The festering Kashmir dispute has caused two of the three wars between India and Pakistan since their 1947 independence from Britain and the issue has become a potential flash point following their tit-for-tat nuclear tests in May 1998.
Pakistan wants the U.N. to implement its 1948-49 resolutions for a referendum in Kashmir that will allow the state's people to decide which country they want to join.
Annan said the UN resolutions on Kashmir "require the cooperation of both parties to be implemented." India has refused to allow a plebiscite, insisting that Kashmir is an integral part of its territory.
Reassuring Annan, the Pakistani government reiterated Friday that it would not get involved in an arms race with India by jacking up the defense budget as the latter did, according to a report by the Associated Press of Pakistan.
Press Secretary to Pakistani Chief Executive Major General Rashid Qureshi said in Rawalpindi that military ruler General Pervez Musharraf has already announced that there was no likelihood that Pakistan would increase defense allocations in order to join an arms race with India.
However, appropriate steps are in the offing to effectively counter the hike in the Indian defense budget while the Pakistani government, added Rashid, would observe maximum restraint.
Annan was scheduled to meet with Musharraf later Sunday to urge him to sign on to the nuclear non-proliferation Comprehensive Test Ban Treaty (CTBT).
India, Pakistan and North Korea have not signed the CTBT but whose ratification is required for the treaty to come into force.

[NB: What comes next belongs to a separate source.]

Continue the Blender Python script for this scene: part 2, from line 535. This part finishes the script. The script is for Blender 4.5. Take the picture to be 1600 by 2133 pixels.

He is also expected to discuss with Musharraf the prospects for the restoration of democracy following the 1999 coup.
Annan arrived here late Saturday at the start of a weeklong visit to South Asia that will also take him to Nepal, Bangladesh and India.
Annan's visit is also aimed at stepping up efforts to help the suffering Afghan people. United Nations officials have warned that a million Afghans are facing famine this year due to the worst drought in memory and the ongoing civil war between the ruling Taliban Islamic militia and opposition forces.
He will visit Afghan refugee camps in northwestern Pakistan before leaving for Nepal on Monday.
"I am personally worried about the humanitarian crisis in Afghanistan. Our most urgent priority is to provide the Afghan people, wherever they are, with the assistance they need," he said.
A spokesman for the Taliban embassy in Islamabad said the foreign minister would raise objections to the latest sanctions imposed upon them by the U.N. Security Council when he meets Annan.
The sanctions were introduced after the Taliban refused to hand over Osama bin Laden, wanted in the United States for allegedly masterminding the twin-bomb attacks at U.S. embassies in Africa three years ago.
Saturday, Russia formally imposed its own stiff set of sanctions aimed at the Taliban that ban imports and exports of any militarily useful products, freezes any bin Laden assets, excludes any Taliban controlled aircraft from flying over Russian territory and prohibits most Taliban officials from entering Russia.
Russian President Vladimir Putin signed the decree that brings Russia into compliance with the U.N. Security Council resolution passed in October 1999.